Editorial
A Constituição de 1988 foi um valioso instrumento para consolidar a
redemocratização do País, resgatando o respeito a importantes direitos e
garantias fundamentais. Deve-se reconhecer, no entanto, que ela também trouxe
alguns sérios problemas, que até hoje dificultam o desenvolvimento político,
econômico e social da Nação. Várias reformas constitucionais foram feitas, mas
os desequilíbrios ainda persistem e, em alguns casos, foram agravados. Basta
ver, por exemplo, o tratamento dado pelo texto constitucional a supostos
direitos, sem a necessária contrapartida e, pior, sem condicioná-los à
existência de recursos. Um grave problema fiscal foi introduzido no próprio
fundamento do Estado.
Outro sério problema institucional trazido pela Constituição de 1988
foi o tratamento dado ao Ministério Público, contemplado com uma autonomia que,
a rigor, é incompatível com a ordem democrática. Num Estado Democrático de
Direito não deve existir poder sem controle, interno e externo. Não há poder
absoluto. Explicitamente, a Constituição de 1988 não confere poderes absolutos
ao Ministério Público, mas, da forma como ele está organizado, sem hierarquia
funcional, cada membro da instituição torna-se a própria instituição.

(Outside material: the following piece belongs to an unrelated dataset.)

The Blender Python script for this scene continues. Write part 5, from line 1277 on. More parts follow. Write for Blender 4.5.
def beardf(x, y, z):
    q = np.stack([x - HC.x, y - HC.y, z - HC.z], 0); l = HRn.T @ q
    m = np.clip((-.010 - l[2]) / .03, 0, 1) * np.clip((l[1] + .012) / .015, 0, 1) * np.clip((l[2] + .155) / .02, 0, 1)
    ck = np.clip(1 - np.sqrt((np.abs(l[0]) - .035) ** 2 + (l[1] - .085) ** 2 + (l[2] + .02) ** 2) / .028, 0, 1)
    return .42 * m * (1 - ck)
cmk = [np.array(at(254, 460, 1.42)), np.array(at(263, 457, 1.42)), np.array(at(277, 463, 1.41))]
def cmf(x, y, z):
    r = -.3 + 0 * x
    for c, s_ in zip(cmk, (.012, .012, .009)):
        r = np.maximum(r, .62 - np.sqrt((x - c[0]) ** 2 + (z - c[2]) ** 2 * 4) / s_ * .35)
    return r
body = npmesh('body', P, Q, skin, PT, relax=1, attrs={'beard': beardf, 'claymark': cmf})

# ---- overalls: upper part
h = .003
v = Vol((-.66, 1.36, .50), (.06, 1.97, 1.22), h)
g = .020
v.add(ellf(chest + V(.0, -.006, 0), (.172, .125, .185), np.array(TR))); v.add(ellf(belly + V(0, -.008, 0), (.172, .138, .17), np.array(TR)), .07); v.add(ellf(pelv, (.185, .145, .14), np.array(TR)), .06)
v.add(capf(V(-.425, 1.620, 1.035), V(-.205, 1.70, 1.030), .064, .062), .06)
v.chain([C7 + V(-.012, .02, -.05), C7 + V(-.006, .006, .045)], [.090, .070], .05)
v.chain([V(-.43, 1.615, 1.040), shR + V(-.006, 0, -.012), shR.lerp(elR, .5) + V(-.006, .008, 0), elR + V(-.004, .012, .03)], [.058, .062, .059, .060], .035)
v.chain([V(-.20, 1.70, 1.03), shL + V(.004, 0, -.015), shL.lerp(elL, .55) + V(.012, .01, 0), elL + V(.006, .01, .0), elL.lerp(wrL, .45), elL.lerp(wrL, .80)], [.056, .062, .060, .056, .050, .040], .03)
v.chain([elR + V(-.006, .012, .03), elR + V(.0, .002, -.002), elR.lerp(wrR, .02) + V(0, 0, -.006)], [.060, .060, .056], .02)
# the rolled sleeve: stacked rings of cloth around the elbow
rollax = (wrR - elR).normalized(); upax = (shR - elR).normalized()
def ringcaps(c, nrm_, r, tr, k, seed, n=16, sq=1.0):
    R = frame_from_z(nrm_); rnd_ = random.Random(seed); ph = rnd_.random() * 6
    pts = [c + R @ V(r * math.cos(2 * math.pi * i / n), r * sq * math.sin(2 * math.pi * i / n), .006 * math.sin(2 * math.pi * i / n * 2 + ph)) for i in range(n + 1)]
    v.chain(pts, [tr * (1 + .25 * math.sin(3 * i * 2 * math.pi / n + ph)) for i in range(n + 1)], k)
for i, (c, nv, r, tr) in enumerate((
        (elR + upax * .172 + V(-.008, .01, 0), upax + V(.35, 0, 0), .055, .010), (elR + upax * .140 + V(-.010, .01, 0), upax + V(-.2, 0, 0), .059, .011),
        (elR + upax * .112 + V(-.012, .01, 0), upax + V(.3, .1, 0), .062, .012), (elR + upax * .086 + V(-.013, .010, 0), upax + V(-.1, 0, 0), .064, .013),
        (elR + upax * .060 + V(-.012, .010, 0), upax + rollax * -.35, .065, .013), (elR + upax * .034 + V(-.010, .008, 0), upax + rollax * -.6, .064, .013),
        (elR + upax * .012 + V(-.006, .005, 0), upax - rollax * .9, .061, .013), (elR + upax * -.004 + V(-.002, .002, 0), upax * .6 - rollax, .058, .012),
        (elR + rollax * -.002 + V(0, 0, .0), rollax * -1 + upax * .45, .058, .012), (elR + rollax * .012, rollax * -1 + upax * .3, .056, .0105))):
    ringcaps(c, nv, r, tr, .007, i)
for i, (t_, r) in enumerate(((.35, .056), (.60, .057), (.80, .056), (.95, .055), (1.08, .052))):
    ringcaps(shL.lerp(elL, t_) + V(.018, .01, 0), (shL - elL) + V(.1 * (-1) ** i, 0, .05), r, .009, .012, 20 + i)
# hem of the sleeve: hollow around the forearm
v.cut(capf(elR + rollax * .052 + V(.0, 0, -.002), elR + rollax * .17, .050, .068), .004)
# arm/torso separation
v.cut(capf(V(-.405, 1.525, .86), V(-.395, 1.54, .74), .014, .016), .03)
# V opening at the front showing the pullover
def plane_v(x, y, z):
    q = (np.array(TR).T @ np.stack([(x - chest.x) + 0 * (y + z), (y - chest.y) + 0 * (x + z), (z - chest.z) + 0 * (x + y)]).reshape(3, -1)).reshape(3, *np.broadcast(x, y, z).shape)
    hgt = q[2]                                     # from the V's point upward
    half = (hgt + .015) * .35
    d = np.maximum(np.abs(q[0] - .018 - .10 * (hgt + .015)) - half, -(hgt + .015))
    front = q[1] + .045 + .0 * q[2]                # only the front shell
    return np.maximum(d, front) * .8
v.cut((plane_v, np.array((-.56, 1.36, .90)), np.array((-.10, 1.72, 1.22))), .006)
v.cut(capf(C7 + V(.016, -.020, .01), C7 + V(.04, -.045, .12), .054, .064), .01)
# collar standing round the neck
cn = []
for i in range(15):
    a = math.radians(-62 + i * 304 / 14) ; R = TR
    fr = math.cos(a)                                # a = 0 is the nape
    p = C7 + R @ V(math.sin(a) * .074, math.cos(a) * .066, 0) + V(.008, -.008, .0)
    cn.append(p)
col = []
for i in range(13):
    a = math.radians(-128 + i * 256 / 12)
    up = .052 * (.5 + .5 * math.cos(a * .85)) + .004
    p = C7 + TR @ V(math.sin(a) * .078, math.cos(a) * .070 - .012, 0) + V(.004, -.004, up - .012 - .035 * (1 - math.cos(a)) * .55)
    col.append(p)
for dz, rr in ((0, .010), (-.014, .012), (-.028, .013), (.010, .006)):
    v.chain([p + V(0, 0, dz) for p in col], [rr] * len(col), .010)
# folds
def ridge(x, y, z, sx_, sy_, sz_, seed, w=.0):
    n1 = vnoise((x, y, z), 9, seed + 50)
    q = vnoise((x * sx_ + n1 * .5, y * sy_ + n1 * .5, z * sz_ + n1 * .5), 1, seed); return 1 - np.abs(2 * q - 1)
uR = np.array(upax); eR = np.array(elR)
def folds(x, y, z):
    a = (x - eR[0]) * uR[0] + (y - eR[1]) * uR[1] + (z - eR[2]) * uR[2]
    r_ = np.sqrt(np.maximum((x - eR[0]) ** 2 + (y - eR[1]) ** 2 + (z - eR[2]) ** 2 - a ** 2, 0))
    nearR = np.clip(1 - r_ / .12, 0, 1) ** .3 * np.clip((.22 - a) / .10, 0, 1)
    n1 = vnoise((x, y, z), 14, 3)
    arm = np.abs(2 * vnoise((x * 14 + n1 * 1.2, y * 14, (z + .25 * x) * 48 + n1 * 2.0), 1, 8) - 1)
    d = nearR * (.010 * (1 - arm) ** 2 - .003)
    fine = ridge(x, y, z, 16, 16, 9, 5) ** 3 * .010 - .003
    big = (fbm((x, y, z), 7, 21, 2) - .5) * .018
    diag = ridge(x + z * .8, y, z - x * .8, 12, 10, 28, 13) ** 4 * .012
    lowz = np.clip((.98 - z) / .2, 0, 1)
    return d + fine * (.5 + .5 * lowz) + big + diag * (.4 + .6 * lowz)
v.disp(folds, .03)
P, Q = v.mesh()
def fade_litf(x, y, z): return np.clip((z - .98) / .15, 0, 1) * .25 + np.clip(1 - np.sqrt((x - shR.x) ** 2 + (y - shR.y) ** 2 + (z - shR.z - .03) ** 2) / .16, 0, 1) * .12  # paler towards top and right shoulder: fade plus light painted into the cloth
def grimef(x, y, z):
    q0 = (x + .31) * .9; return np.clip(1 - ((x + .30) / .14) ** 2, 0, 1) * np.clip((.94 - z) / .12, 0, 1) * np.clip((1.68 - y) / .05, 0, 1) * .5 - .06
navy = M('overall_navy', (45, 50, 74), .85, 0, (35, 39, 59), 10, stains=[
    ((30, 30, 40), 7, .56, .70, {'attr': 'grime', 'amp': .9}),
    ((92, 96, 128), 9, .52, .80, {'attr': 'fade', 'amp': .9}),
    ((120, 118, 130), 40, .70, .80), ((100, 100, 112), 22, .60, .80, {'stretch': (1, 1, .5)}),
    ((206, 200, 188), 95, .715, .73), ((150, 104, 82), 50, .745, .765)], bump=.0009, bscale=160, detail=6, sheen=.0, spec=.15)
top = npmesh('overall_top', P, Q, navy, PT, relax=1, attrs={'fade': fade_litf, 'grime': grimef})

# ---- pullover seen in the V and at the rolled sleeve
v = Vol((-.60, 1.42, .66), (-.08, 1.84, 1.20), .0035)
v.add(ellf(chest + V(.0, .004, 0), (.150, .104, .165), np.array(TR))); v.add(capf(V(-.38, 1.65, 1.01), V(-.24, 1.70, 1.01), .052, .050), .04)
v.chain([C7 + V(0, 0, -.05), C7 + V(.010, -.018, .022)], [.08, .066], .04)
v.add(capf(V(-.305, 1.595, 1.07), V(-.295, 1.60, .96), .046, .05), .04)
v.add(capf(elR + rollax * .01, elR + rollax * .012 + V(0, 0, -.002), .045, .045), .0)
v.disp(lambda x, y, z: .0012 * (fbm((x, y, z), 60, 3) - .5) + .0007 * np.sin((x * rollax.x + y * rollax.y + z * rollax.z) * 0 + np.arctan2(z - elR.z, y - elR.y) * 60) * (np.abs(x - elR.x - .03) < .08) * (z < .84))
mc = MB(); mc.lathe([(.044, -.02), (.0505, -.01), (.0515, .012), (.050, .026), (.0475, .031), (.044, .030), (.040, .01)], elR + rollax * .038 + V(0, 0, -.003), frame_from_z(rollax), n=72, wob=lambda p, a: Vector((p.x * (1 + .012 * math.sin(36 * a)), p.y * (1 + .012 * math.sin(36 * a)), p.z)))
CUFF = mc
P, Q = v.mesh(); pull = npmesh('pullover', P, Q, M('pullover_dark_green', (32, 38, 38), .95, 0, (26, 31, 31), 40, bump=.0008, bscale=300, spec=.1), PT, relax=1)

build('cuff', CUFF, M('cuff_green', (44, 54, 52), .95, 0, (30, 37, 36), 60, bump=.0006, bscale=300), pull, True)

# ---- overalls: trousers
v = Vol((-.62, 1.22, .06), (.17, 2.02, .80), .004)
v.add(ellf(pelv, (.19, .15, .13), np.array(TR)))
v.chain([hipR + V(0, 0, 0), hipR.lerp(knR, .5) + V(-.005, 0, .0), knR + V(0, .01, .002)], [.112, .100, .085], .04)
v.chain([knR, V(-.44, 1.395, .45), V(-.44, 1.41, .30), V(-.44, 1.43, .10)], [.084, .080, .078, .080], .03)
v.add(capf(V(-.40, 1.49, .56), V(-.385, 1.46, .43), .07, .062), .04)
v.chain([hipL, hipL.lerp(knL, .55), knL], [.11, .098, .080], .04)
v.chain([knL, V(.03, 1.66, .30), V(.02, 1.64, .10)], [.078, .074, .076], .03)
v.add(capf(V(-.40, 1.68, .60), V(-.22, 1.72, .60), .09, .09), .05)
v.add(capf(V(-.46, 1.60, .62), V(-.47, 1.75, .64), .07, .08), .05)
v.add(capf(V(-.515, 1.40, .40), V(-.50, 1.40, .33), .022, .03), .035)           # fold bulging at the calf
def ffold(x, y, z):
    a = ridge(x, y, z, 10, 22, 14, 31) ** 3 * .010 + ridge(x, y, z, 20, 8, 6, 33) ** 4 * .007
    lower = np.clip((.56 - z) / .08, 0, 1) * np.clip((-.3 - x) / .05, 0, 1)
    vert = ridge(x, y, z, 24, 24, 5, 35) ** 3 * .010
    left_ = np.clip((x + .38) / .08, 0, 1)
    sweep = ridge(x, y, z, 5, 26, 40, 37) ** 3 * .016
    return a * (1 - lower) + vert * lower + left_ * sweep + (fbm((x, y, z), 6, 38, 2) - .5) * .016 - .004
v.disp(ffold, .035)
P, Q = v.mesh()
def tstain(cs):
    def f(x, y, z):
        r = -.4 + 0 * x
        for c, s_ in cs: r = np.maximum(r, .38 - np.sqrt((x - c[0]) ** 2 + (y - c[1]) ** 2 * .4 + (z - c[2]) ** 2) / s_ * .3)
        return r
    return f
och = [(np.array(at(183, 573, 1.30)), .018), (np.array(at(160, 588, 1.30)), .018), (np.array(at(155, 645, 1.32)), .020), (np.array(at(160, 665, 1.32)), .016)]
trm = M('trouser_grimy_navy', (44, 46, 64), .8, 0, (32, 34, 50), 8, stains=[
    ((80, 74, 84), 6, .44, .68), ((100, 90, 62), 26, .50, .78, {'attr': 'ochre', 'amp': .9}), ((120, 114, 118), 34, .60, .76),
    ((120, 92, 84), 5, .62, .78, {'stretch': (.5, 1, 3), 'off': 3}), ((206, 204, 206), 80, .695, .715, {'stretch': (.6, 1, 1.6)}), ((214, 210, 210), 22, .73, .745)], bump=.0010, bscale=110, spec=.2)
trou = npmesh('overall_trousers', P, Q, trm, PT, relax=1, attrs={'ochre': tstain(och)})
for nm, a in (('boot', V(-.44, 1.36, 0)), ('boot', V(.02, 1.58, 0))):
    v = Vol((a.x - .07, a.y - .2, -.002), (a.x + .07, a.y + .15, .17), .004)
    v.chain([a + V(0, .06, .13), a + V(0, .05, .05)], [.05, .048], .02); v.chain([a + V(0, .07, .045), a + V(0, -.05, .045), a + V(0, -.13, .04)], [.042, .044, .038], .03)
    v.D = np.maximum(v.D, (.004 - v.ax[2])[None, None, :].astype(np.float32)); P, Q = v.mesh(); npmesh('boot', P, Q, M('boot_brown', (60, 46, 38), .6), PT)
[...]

Ao longo dos anos, esse problema foi agravado por dois motivos. Em
primeiro lugar, consolidou-se nos tribunais uma interpretação extensiva das
competências do Ministério Público. Obedecendo a uma visão unilateral, que
olhava apenas para os supostos benefícios de uma atuação “livre” do Ministério
Público, permitiu-se que procuradores se imiscuíssem nos mais variados temas da
administração pública, desde a data do vestibular de uma universidade pública
até a velocidade das avenidas. Parecia que o Estado nada podia fazer sem uma
prévia bênção do Ministério Público.
A segunda causa para o agravamento da distorção foi uma bem sucedida campanha de imagem do Ministério Público, que, ao longo dos anos, conseguiu vincular toda tentativa de reequilíbrio institucional à ideia de mordaça. Qualquer projeto de lei que pudesse afetar interesses corporativos do Ministério Público era tachado, desde seu nascedouro, de perverso conluio contra o interesse público. O resultado é que o País ficou sem possibilidade de reação.
Na prática, a aprovação no concurso público para o Ministério Público
conferia a determinados cidadãos um poder não controlado e, por isso mesmo,
irresponsável. Nessas condições, não é de assustar o surgimento, em alguns de
seus membros, do sentimento de messianismo, como se o seu cargo lhes conferisse
a incumbência de salvar a sociedade dos mais variados abusos, públicos e
privados. Como elemento legitimador dessa cruzada, difundiu-se a ideia de que
todos os poderes estavam corrompidos, exceto o Ministério Público, a quem
competiria expurgar os males da sociedade brasileira.
Nos últimos três anos, esse quadro foi ainda reforçado pelos méritos
da Lava Jato, como se as investigações em Curitiba conferissem infalibilidade
aos procuradores e um atestado de corrupto a todos os políticos. Os bons
resultados obtidos ali foram utilizados para agravar o desequilíbrio
institucional.
Construiu-se, assim, a peculiar imagem de um Ministério Público
inatingível, como se perfeito fosse. Basta ver, por exemplo, o escândalo
produzido quando o Congresso não acolheu suas sugestões para o combate à
corrupção. A reação dos autores do projeto foi radical: ou os parlamentares
aceitavam todas as vírgulas – com seus muitos excessos – ou seriam comparsas da
impunidade.
Pois bem, esse monopólio da virtude veio abaixo nos últimos meses de
Rodrigo Janot à frente da Procuradoria-Geral da República (PGR). Ações radicais
e destemperadas deixaram explícita a necessidade de que todos, absolutamente
todos, estejam sob o domínio da lei, com os consequentes controles. Poder sem
controle não é liberdade, como alguns queriam vender, e sim arbítrio.
Na crise da PGR envolvendo a delação de Joesley Batista há uma
incrível oportunidade de aprendizado e de reequilíbrio institucional. Com impressionante
nitidez, os eventos mostram que também os procuradores erram.